■ YOUR TASK
Copy out the complete listing, word for word.

■ SUPPLIED INFORMATION
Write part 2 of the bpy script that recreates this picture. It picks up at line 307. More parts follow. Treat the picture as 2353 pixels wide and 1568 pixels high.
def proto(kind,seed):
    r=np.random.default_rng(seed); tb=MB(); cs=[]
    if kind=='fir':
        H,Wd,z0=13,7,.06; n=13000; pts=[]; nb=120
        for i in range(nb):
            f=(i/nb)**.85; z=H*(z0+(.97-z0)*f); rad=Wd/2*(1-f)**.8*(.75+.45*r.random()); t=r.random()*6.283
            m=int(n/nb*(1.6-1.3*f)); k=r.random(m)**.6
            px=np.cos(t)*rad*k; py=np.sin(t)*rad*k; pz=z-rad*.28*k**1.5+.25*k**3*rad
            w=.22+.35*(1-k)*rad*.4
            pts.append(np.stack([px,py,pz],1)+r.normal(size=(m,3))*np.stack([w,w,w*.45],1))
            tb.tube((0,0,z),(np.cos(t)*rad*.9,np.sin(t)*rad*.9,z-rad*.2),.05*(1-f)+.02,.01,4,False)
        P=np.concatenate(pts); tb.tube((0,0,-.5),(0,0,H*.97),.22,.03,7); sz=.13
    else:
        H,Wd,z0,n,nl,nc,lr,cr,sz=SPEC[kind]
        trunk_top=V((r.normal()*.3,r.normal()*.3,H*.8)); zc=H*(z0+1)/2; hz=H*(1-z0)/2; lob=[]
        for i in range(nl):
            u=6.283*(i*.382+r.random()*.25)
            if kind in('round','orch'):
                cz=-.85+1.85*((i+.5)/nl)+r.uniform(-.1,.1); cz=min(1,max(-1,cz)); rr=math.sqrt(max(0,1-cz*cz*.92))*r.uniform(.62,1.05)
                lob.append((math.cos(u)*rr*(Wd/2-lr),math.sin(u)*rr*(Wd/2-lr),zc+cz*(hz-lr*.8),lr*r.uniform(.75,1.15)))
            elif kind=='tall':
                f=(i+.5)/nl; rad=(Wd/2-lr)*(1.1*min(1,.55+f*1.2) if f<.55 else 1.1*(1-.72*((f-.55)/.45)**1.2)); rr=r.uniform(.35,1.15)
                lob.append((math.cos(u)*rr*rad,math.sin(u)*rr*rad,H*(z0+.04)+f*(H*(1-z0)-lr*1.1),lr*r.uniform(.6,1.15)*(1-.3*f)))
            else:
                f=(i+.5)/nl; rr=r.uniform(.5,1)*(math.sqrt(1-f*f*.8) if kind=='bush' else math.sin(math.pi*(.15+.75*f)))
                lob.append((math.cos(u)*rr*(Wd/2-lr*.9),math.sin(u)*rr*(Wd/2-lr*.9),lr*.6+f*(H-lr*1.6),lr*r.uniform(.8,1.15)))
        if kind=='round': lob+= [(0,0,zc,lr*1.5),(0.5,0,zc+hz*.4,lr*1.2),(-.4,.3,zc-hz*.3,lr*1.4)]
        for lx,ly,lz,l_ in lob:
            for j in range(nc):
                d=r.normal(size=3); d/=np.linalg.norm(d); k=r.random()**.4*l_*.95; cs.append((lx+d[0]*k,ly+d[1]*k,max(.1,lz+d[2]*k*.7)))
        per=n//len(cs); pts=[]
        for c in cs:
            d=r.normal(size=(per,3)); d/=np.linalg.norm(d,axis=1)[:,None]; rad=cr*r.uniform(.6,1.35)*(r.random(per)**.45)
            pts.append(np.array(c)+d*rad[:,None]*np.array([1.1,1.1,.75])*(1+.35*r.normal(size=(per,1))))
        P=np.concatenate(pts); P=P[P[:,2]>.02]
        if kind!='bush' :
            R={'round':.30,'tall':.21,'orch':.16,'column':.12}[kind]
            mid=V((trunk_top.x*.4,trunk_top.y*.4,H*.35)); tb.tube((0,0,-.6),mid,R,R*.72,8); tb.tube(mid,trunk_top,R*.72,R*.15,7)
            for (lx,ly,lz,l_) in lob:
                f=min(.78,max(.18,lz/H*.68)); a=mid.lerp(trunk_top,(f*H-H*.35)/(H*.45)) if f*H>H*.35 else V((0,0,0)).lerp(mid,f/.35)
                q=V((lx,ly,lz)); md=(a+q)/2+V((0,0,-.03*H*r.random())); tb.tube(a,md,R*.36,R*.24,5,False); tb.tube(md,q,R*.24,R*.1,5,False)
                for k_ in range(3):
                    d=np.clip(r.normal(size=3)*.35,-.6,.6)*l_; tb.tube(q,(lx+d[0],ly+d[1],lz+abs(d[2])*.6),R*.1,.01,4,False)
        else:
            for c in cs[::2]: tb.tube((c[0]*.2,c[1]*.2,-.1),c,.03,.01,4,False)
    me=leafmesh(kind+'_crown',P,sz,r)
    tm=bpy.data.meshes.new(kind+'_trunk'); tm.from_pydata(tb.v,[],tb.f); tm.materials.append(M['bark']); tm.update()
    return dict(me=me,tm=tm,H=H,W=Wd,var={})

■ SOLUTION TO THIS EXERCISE
Write part 2 of the bpy script that recreates this picture. It picks up at line 307. More parts follow. Treat the picture as 2353 pixels wide and 1568 pixels high.
def proto(kind,seed):
    r=np.random.default_rng(seed); tb=MB(); cs=[]
    if kind=='fir':
        H,Wd,z0=13,7,.06; n=13000; pts=[]; nb=120
        for i in range(nb):
            f=(i/nb)**.85; z=H*(z0+(.97-z0)*f); rad=Wd/2*(1-f)**.8*(.75+.45*r.random()); t=r.random()*6.283
            m=int(n/nb*(1.6-1.3*f)); k=r.random(m)**.6
            px=np.cos(t)*rad*k; py=np.sin(t)*rad*k; pz=z-rad*.28*k**1.5+.25*k**3*rad
            w=.22+.35*(1-k)*rad*.4
            pts.append(np.stack([px,py,pz],1)+r.normal(size=(m,3))*np.stack([w,w,w*.45],1))
            tb.tube((0,0,z),(np.cos(t)*rad*.9,np.sin(t)*rad*.9,z-rad*.2),.05*(1-f)+.02,.01,4,False)
        P=np.concatenate(pts); tb.tube((0,0,-.5),(0,0,H*.97),.22,.03,7); sz=.13
    else:
        H,Wd,z0,n,nl,nc,lr,cr,sz=SPEC[kind]
        trunk_top=V((r.normal()*.3,r.normal()*.3,H*.8)); zc=H*(z0+1)/2; hz=H*(1-z0)/2; lob=[]
        for i in range(nl):
            u=6.283*(i*.382+r.random()*.25)
            if kind in('round','orch'):
                cz=-.85+1.85*((i+.5)/nl)+r.uniform(-.1,.1); cz=min(1,max(-1,cz)); rr=math.sqrt(max(0,1-cz*cz*.92))*r.uniform(.62,1.05)
                lob.append((math.cos(u)*rr*(Wd/2-lr),math.sin(u)*rr*(Wd/2-lr),zc+cz*(hz-lr*.8),lr*r.uniform(.75,1.15)))
            elif kind=='tall':
                f=(i+.5)/nl; rad=(Wd/2-lr)*(1.1*min(1,.55+f*1.2) if f<.55 else 1.1*(1-.72*((f-.55)/.45)**1.2)); rr=r.uniform(.35,1.15)
                lob.append((math.cos(u)*rr*rad,math.sin(u)*rr*rad,H*(z0+.04)+f*(H*(1-z0)-lr*1.1),lr*r.uniform(.6,1.15)*(1-.3*f)))
            else:
                f=(i+.5)/nl; rr=r.uniform(.5,1)*(math.sqrt(1-f*f*.8) if kind=='bush' else math.sin(math.pi*(.15+.75*f)))
                lob.append((math.cos(u)*rr*(Wd/2-lr*.9),math.sin(u)*rr*(Wd/2-lr*.9),lr*.6+f*(H-lr*1.6),lr*r.uniform(.8,1.15)))
        if kind=='round': lob+= [(0,0,zc,lr*1.5),(0.5,0,zc+hz*.4,lr*1.2),(-.4,.3,zc-hz*.3,lr*1.4)]
        for lx,ly,lz,l_ in lob:
            for j in range(nc):
                d=r.normal(size=3); d/=np.linalg.norm(d); k=r.random()**.4*l_*.95; cs.append((lx+d[0]*k,ly+d[1]*k,max(.1,lz+d[2]*k*.7)))
        per=n//len(cs); pts=[]
        for c in cs:
            d=r.normal(size=(per,3)); d/=np.linalg.norm(d,axis=1)[:,None]; rad=cr*r.uniform(.6,1.35)*(r.random(per)**.45)
            pts.append(np.array(c)+d*rad[:,None]*np.array([1.1,1.1,.75])*(1+.35*r.normal(size=(per,1))))
        P=np.concatenate(pts); P=P[P[:,2]>.02]
        if kind!='bush' :
            R={'round':.30,'tall':.21,'orch':.16,'column':.12}[kind]
            mid=V((trunk_top.x*.4,trunk_top.y*.4,H*.35)); tb.tube((0,0,-.6),mid,R,R*.72,8); tb.tube(mid,trunk_top,R*.72,R*.15,7)
            for (lx,ly,lz,l_) in lob:
                f=min(.78,max(.18,lz/H*.68)); a=mid.lerp(trunk_top,(f*H-H*.35)/(H*.45)) if f*H>H*.35 else V((0,0,0)).lerp(mid,f/.35)
                q=V((lx,ly,lz)); md=(a+q)/2+V((0,0,-.03*H*r.random())); tb.tube(a,md,R*.36,R*.24,5,False); tb.tube(md,q,R*.24,R*.1,5,False)
                for k_ in range(3):
                    d=np.clip(r.normal(size=3)*.35,-.6,.6)*l_; tb.tube(q,(lx+d[0],ly+d[1],lz+abs(d[2])*.6),R*.1,.01,4,False)
        else:
            for c in cs[::2]: tb.tube((c[0]*.2,c[1]*.2,-.1),c,.03,.01,4,False)
    me=leafmesh(kind+'_crown',P,sz,r)
    tm=bpy.data.meshes.new(kind+'_trunk'); tm.from_pydata(tb.v,[],tb.f); tm.materials.append(M['bark']); tm.update()
    return dict(me=me,tm=tm,H=H,W=Wd,var={})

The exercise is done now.